Côté Dystopia, avant la fin de l’année va débuter la réédition de l’intégrale du Rêve du démiurge de Francis Berthelot. En unissant nos forces avec Le Bélial’, nous allons enfin regrouper les 9 romans qui composent ce cycle en 3 gros volumes. Chacun des volumes sortira en fin d’année. Afin de ne pas frustrer celles et ceux qui ont suivi l’auteur, nous allons publier Abîme du rêve, le neuvième et dernier roman et en même temps le premier tome de cette intégrale. Nous lancerons d’ailleurs une souscription (pas un crowdfunding, juste une souscription à l’ancienne) pour avoir une idée précise du tirage à demander à notre imprimeur sur ce titre.
Un chantier débute, un autre va se terminer : Adar, retour à Yirminadingrad est une anthologie dirigée par Léo Henry, développée par 12 auteurs invités à partir de 13 dessins de Stéphane Perger. Au sommaire : Stéphane Beauverger, David Calvo, Alain Damasio, Mélanie Fazi, Vincent Gessler, Sébastien Juillard, Laurent Kloetzer, luvan, Norbert Merjagnan, Jérôme Noirez, Anne-Sylvie Salzman et Maheva Stephan-Bugni.
Comme Yama Loka terminus et Bara Yogoï sont presque épuisés, nous allons lancer la première campagne de financement participatif de l’association Dystopia le 1er décembre prochain afin de rééditer ces deux recueils en même temps qu’Adar, retour à Yirminadingrad. Un an exactement après celle de Scylla nous espérons qu’elle rencontrera le même succès…
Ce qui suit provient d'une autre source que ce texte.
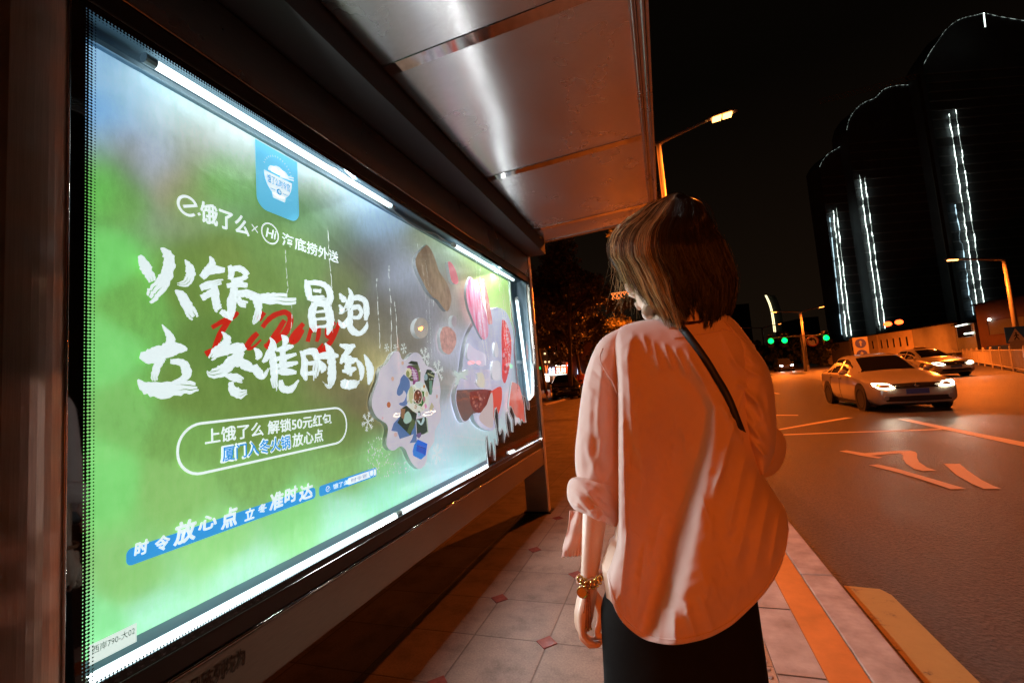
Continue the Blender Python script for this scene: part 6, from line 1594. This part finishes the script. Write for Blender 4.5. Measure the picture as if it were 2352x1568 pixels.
# added sodium lamps, unseen behind the boundary wall, to brighten the hut fronts
bw0, bw1 = onW(1955, 828, 62), onW(2420, 800, 34)
for q, tgt in ((.06, onW(1984, 800, 76)), (.24, onW(2055, 800, 68))):
    p_ = bw0*(1-q) + bw1*q; p_ = p_ + np.array([.6, .6, .25]) - np.array([*bwall.location]); wl = local(MB().box(p_ - [.18, .12, .1], p_ + [.18, .12, .1]), 'added_flood_lamp', M['dark_metal'], bwall)
    l = bpy.data.lights.new('added_flood', 'SPOT'); l.energy = 2600; l.color = SODIUM; l.spot_size = math.radians(120); l.spot_blend = .6; l.shadow_soft_size = .1
    lo_ = bpy.data.objects.new('added_flood', l); C.objects.link(lo_); lo_.parent = wl; dv_ = Vector(tgt - (p_ + np.array([*bwall.location]))); lo_.location = tuple(p_ + np.array(dv_.normalized())*.3); lo_.rotation_euler = dv_.to_track_quat('-Z', 'Y').to_euler()

# ================================================================== TOWERS
M['tower'] = pm('dark_tower_shell', (.12, .13, .14), .8, var=.3, scale=.05)
M['strip'] = em('lit_tower_strip', (.82, 1.0, .90), 3.2)
M['crown'] = em('lit_crown_string', (.8, 1.0, .92), .55)
M['strip_dim'] = em('dim_tower_strip', (.62, .9, 1.0), 1.4)
M['slab_edge'] = pm('tower_slab_edge', (.30, .30, .30), .8, var=.3, scale=.1)
M['tower_pane'] = pm('tower_window', (.03, .045, .06), .15)
def tower(label, w, left_u, right_u, base_v, crown, strips, seed):
    """crown: list of (u, v) along the rounded top, left to right, at depth w"""
    x0, y0 = onW(left_u, base_v, w)[:2]; x1, y1 = onW(right_u, base_v, w)[:2]
    d = np.array([x1-x0, y1-y0]); L = np.linalg.norm(d); d /= L; back = np.array([-d[1], d[0]])
    if back @ np.array([x0, y0]) < 0: back = -back
    def onF(u, v, off=0.):      # point on the tower's vertical front
        r = ray(u, v); k = ((np.array([x0, y0]) - back*off) @ back)/(r[:2] @ back); return np.array([0, 0, EYE]) + r*k
    pts = [onF(u, v) for u, v in crown]
    t = thing('tower_block', label, 'tower', (x0, y0, 0), 0, 'unfinished towers beyond the road')
    prof = [((np.array([p[0]-x0, p[1]-y0]) @ d), p[2]) for p in pts]
    prof = [(max(0, min(L, s_)), z) for s_, z in prof]
    F = [np.array([0, 0, 0.])] + [np.array([d[0]*s_, d[1]*s_, z]) for s_, z in prof] + [np.array([d[0]*L, d[1]*L, 0.])]
    bk = np.array([back[0]*7, back[1]*7, 0])
    local(MB().prism(F, bk), 'shell', M['tower'], t)
    rr = random.Random(seed)
    # floor slabs
    fs = MB(); zt = min(z for _, z in prof); nf = int(zt/3.1)
    for k in range(1, nf):
        z = k*3.1; a = np.array([d[0]*.2, d[1]*.2, z]) - bk*.045; fs.prism([a, a + np.array([d[0]*(L-.4), d[1]*(L-.4), 0]), a + np.array([d[0]*(L-.4), d[1]*(L-.4), .35]), a + [0, 0, .35]], bk*.0445)
    local(fs, 'floor_slab', M['slab_edge'], t)
    # lit stair strips, broken into short lengths that weave from floor to floor
    for (ua, va, ub, vb, amp, gap, mt) in strips:
        A_ = onF(ua, va, .6); B_ = onF(ub, vb, .6); n = int(abs(A_[2]-B_[2])/1.7); mb = MB(); off = 0; amp *= .6; path = []; rad = []
        for k in range(n):
            a = A_ + (B_-A_)*k/n; b = A_ + (B_-A_)*(k+.86 if rr.random() > gap else k+.45)/n
            o2 = rr.uniform(-amp, amp); D3 = np.array([d[0], d[1], 0]); q_ = rr.uniform(.075, .15)*w/150 if rr.random() > gap*.6 else .012
            path += [a + D3*off, b + D3*o2, b + D3*o2 + (B_-A_)*.01/n]; rad += [q_, q_, .012]
            off = o2
        mb.tube(path, rad, 5)
        o = mb.build('light_strip', M[mt], None); o.parent = t; o.matrix_parent_inverse = Matrix.Translation((-x0, -y0, 0))
    # dotted lights along the crown
    cr_ = MB(); sp = spline([np.array([d[0]*s_, d[1]*s_, z]) for s_, z in prof], 10)
    path = []; rad = []
    for a, b in zip(sp[:-1], sp[1:]):
        on = rr.random() < .42; q0 = .065*w/150*rr.uniform(.5, 1) if on else .006
        path += [a*.98 + b*.02 - bk*.02, a*.3 + b*.7 - bk*.02]; rad += [q0, q0]
    cr_.tube(path, rad, 5)
    local(cr_, 'crown_light', M['crown'], t)
    return t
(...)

Avant la fin de cette année, nous aurons rattrapé le retard accumulé sur le catalogue numérique : Chants du cauchemar et de la nuit de Thomas Ligotti qui a rencontré un joli succès en version papier ainsi que Dernières nouvelles d’Œsthrénie d’Anne-Sylvie Salzman sont désormais disponibles.
Les chambres inquiètes de Lisa Tuttle ainsi que Cru de luvan vont être proposées dans les prochaines semaines sur notre plateforme. Enfin, nous allons poursuivre le travail sur l’œuvre de Jean-Marc Agrati et d’Yves et Ada Rémy. Jean-Marc doit nous envoyer son nouveau recueil avant la fin de l’année et le contrat de réédition de La maison du Cygne est signé depuis un moment… Bref, après cinq ans de publication, Dystopia n’est qu’au tout début du chemin.